DO THIS - Set down each line of the data below exactly as it stands, dropping the pictures.

RECORDED DATA -
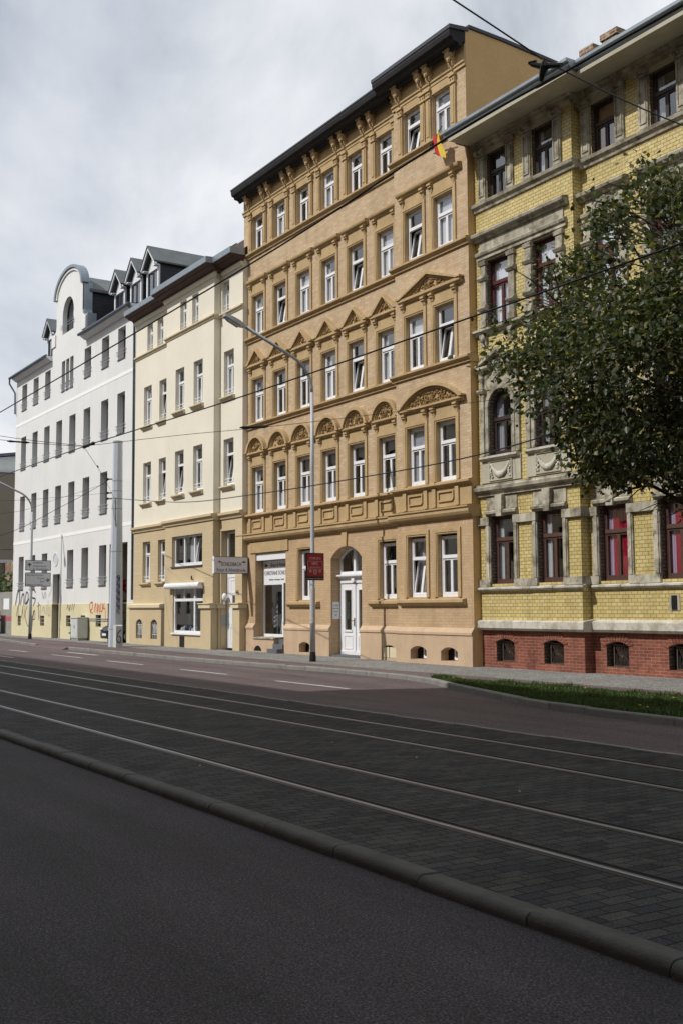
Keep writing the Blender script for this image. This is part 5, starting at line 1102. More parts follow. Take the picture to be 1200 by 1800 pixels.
for (a, b, c, d, dp, r), (a0, b0, y) in zip(cb, BX):
    y = y + .04 + .10; mb = MB(); mb.ext([(a, c), (b, c)] + seg(a, b, d, r)[::-1], 'Y', y + .10, y + .118); n_ = mb.build('cellar_window', 'interior', yel)
    mb = MB(); xi = a + .16
    for q in ((xi, xi + .03, c, d + .06), (b - .03, b, c, d + .03)): mb.box(q[0], q[1], y - .02, y + .01, q[2], q[3])
    for zz in (c + .02, d + .02): mb.box(xi + .03, b - .03, y - .02, y + .01, zz - .015, zz + .015)
    xm, zm = (xi + b) / 2, (c + d) / 2
    for k in range(9):
        x = xi + .05 + k * (b - xi - .1) / 8; mb.tube([(x, y, c + .03), (x + (xm - x) * .55, y, zm), (x, y, d + .0)], .008, 5)
    mb.tube([(xm, y - .02, zm), (xm, y + .01, zm)], .035, 8)
    mb.build('grille', 'rust', n_)
mb = MB()
for (a, b, c, d, dp, r), (a0, b0, y) in zip(cb, BX):
    n = 11; p0 = seg(a - .02, b + .02, d, r + .01, n); p1 = seg(a - .16, b + .16, d + .02, r + .22, n)
    for k in range(n): 
        q = lambda u, v, t: (u[0] + (v[0] - u[0]) * t, u[1] + (v[1] - u[1]) * t)
        mb.ext([q(p0[k], p0[k + 1], .08), q(p0[k], p0[k + 1], .92), q(p1[k], p1[k + 1], .92), q(p1[k], p1[k + 1], .08)], 'Y', y + .02, y + .045)
mb.build('brick_arches', 'red_brick', yel)
# ================================================================== STREET SURFACES
def sheet(name, pts, z, mat, kind='structure', sub=0):
    mb = MB(); n = len(pts); mb.add([(x, y, z if not callable(z) else z(x, y)) for x, y in pts], [tuple(range(n))]); return mb.build(name, mat, kind=kind)
sheet('ground', [(-900, -700), (700, -700), (700, 900), (-900, 900)], -0.03, 'ground')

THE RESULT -
Keep writing the Blender script for this image. This is part 5, starting at line 1102. More parts follow. Take the picture to be 1200 by 1800 pixels.
for (a, b, c, d, dp, r), (a0, b0, y) in zip(cb, BX):
    y = y + .04 + .10; mb = MB(); mb.ext([(a, c), (b, c)] + seg(a, b, d, r)[::-1], 'Y', y + .10, y + .118); n_ = mb.build('cellar_window', 'interior', yel)
    mb = MB(); xi = a + .16
    for q in ((xi, xi + .03, c, d + .06), (b - .03, b, c, d + .03)): mb.box(q[0], q[1], y - .02, y + .01, q[2], q[3])
    for zz in (c + .02, d + .02): mb.box(xi + .03, b - .03, y - .02, y + .01, zz - .015, zz + .015)
    xm, zm = (xi + b) / 2, (c + d) / 2
    for k in range(9):
        x = xi + .05 + k * (b - xi - .1) / 8; mb.tube([(x, y, c + .03), (x + (xm - x) * .55, y, zm), (x, y, d + .0)], .008, 5)
    mb.tube([(xm, y - .02, zm), (xm, y + .01, zm)], .035, 8)
    mb.build('grille', 'rust', n_)
mb = MB()
for (a, b, c, d, dp, r), (a0, b0, y) in zip(cb, BX):
    n = 11; p0 = seg(a - .02, b + .02, d, r + .01, n); p1 = seg(a - .16, b + .16, d + .02, r + .22, n)
    for k in range(n): 
        q = lambda u, v, t: (u[0] + (v[0] - u[0]) * t, u[1] + (v[1] - u[1]) * t)
        mb.ext([q(p0[k], p0[k + 1], .08), q(p0[k], p0[k + 1], .92), q(p1[k], p1[k + 1], .92), q(p1[k], p1[k + 1], .08)], 'Y', y + .02, y + .045)
mb.build('brick_arches', 'red_brick', yel)
# ================================================================== STREET SURFACES
def sheet(name, pts, z, mat, kind='structure', sub=0):
    mb = MB(); n = len(pts); mb.add([(x, y, z if not callable(z) else z(x, y)) for x, y in pts], [tuple(range(n))]); return mb.build(name, mat, kind=kind)
sheet('ground', [(-900, -700), (700, -700), (700, 900), (-900, 900)], -0.03, 'ground')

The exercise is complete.